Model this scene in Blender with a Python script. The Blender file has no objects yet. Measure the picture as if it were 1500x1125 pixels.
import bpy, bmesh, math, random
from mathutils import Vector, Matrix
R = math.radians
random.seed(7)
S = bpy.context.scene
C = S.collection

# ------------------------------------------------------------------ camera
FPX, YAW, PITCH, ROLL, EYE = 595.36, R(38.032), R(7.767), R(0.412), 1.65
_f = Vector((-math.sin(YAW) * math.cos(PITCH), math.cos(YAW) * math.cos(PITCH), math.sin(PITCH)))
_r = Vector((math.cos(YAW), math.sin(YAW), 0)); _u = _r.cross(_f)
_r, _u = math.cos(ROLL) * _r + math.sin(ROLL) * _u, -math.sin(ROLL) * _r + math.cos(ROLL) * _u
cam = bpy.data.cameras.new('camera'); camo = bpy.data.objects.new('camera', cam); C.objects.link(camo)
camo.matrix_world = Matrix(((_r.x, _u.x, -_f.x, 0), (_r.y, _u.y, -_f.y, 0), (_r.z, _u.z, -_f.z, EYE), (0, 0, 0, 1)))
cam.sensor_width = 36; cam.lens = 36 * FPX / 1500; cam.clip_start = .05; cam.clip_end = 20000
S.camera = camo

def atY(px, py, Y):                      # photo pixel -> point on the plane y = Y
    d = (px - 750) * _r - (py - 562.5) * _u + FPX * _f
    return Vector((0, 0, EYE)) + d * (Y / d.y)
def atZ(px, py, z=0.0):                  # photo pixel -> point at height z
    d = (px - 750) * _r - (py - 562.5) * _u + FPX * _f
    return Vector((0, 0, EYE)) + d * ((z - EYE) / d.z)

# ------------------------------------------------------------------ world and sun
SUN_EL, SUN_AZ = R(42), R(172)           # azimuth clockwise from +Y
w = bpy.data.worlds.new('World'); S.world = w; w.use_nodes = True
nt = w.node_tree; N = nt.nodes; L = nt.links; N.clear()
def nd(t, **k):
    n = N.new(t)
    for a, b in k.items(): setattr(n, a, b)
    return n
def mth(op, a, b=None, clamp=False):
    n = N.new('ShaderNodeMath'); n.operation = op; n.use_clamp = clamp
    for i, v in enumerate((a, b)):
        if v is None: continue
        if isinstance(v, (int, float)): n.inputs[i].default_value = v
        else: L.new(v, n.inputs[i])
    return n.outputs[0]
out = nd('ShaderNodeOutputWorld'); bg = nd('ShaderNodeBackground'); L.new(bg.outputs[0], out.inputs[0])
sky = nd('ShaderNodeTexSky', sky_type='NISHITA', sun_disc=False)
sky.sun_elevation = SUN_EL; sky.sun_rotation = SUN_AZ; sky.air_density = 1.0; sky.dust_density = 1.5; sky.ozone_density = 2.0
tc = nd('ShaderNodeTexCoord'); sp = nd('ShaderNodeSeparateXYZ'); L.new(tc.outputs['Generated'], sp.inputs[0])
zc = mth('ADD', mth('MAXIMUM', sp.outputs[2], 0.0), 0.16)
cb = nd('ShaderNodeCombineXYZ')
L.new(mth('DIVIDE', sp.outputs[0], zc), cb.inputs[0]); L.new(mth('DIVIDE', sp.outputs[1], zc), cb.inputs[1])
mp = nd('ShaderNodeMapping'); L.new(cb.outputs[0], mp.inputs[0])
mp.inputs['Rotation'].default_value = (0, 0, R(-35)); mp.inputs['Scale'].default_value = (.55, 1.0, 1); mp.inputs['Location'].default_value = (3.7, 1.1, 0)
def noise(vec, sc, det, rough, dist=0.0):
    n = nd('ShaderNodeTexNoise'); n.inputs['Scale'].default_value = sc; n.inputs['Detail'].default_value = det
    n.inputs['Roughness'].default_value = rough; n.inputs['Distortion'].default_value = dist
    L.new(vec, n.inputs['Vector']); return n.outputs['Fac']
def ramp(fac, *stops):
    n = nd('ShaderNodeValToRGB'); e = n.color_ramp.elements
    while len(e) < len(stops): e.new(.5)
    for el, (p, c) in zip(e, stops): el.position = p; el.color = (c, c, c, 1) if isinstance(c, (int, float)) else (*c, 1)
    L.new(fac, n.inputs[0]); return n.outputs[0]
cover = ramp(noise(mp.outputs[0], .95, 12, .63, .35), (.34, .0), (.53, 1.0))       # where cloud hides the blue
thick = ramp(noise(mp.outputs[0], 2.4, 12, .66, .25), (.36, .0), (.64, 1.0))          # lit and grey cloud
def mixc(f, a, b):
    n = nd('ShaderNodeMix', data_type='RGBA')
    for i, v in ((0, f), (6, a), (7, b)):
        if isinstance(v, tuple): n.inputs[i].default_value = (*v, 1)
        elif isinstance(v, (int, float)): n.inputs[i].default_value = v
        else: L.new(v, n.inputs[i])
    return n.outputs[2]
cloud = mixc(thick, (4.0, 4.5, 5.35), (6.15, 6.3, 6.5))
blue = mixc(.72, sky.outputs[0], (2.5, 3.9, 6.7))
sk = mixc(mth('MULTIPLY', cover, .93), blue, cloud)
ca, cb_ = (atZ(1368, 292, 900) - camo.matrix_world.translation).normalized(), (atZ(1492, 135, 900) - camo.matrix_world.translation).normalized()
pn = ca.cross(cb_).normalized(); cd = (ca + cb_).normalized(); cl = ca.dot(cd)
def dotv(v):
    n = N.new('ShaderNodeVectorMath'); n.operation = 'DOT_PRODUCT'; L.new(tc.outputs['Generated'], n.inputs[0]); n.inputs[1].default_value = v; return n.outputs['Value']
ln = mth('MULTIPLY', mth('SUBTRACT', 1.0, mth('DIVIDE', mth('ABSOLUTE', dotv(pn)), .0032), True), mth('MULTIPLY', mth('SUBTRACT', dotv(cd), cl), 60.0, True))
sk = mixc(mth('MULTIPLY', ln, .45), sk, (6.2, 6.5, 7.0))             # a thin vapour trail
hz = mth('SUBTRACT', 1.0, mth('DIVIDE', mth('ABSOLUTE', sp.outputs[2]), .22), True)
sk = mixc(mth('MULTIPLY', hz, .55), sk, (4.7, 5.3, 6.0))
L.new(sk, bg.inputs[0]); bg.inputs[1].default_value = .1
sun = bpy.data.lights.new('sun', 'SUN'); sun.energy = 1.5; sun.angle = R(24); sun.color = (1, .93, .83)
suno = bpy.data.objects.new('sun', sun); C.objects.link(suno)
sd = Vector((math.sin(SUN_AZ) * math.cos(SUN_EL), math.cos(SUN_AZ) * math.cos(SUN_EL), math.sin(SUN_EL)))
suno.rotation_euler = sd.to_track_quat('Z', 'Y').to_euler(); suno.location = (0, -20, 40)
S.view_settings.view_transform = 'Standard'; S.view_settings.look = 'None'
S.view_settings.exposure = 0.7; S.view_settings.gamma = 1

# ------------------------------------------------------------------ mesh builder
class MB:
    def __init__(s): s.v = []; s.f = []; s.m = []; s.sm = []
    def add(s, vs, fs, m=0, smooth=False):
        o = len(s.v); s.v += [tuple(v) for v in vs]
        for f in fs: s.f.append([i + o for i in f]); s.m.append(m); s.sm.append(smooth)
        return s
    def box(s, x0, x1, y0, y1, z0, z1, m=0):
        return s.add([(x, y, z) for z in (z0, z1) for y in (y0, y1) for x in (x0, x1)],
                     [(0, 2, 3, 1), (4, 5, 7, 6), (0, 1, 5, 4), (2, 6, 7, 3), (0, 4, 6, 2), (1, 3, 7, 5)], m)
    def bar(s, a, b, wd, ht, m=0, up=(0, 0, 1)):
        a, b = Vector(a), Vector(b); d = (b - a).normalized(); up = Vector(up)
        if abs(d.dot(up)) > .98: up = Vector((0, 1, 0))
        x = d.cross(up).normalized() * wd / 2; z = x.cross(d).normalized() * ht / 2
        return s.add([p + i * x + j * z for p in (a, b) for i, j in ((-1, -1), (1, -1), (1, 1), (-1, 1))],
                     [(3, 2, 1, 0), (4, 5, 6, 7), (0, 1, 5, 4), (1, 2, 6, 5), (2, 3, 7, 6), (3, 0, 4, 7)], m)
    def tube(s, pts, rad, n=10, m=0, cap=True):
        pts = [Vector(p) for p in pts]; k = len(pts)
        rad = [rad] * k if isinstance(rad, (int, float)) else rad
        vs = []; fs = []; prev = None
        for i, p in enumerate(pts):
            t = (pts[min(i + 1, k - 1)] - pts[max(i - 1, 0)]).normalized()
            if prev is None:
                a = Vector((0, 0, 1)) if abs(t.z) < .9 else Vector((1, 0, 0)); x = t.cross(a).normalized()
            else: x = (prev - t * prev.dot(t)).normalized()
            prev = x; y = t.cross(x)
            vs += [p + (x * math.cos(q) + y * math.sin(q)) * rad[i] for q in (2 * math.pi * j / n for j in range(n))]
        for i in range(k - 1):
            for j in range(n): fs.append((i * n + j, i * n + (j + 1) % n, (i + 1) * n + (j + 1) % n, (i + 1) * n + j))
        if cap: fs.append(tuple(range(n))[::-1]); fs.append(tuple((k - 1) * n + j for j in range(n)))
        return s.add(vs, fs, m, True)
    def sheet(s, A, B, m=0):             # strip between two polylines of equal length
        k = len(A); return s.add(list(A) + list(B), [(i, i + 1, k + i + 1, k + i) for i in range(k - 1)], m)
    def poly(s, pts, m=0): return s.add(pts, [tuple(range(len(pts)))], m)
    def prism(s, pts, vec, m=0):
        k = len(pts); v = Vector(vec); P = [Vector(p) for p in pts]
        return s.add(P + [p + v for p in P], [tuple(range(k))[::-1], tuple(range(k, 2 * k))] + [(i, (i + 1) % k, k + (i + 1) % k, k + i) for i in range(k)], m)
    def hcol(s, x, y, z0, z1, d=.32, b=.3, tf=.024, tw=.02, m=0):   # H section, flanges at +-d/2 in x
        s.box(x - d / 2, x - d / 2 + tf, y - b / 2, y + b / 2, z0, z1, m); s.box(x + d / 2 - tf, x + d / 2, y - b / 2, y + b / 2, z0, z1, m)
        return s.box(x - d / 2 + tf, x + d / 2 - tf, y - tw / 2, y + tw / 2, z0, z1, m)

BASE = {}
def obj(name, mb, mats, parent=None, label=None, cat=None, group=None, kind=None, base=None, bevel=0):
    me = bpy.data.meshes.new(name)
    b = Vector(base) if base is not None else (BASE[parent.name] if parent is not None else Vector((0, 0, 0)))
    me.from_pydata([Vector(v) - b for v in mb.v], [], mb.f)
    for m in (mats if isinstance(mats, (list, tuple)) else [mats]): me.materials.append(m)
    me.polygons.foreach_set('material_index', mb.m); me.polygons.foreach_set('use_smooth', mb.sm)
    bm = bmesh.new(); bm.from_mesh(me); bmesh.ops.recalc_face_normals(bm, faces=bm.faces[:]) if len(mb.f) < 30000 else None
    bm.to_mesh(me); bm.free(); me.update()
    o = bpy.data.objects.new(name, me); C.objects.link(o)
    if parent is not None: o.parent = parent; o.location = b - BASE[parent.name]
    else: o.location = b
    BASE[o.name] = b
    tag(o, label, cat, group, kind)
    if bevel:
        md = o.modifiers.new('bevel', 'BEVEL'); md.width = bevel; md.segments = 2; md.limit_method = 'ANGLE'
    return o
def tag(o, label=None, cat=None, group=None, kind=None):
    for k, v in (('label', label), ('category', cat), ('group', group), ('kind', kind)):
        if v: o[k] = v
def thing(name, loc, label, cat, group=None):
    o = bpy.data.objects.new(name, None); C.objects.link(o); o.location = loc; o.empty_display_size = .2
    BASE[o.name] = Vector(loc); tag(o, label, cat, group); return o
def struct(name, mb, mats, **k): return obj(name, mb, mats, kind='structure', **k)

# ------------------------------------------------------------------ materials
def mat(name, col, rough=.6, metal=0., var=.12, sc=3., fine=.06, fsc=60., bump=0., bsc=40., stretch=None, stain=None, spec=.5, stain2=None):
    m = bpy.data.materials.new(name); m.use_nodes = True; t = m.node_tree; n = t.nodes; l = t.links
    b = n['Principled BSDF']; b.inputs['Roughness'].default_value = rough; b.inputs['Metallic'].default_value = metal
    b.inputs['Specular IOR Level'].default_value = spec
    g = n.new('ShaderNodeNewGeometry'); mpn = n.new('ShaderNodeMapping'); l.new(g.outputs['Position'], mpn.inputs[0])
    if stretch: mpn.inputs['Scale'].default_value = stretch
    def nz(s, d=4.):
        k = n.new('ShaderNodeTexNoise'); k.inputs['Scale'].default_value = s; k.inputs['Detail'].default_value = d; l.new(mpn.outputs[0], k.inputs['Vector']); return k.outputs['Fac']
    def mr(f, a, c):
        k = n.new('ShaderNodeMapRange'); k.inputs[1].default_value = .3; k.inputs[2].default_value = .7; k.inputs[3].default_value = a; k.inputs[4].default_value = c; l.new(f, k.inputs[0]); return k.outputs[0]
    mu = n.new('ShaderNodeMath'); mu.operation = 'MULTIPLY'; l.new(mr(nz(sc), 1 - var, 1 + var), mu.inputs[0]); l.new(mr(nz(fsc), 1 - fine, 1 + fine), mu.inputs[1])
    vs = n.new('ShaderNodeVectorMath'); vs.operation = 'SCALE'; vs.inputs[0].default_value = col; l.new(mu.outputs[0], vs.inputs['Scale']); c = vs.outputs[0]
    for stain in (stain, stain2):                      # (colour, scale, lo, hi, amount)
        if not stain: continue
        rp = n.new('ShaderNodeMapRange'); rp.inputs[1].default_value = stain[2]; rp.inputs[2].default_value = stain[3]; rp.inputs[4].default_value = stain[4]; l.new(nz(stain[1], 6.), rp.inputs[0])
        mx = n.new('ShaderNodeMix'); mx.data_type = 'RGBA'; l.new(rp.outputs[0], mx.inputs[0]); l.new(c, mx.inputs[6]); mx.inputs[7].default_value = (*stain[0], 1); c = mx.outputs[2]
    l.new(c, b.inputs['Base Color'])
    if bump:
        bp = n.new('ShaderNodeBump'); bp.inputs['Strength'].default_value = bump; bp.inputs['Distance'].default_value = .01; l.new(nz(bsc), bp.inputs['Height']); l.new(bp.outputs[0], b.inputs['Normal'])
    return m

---

* [THE EXERCISE]:
Which lines contain "scene"? Show each of them.

* [EXERCISE SOLUTION]:
Model this scene in Blender with a Python script. The Blender file has no objects yet. Measure the picture as if it were 1500x1125 pixels.
S = bpy.context.scene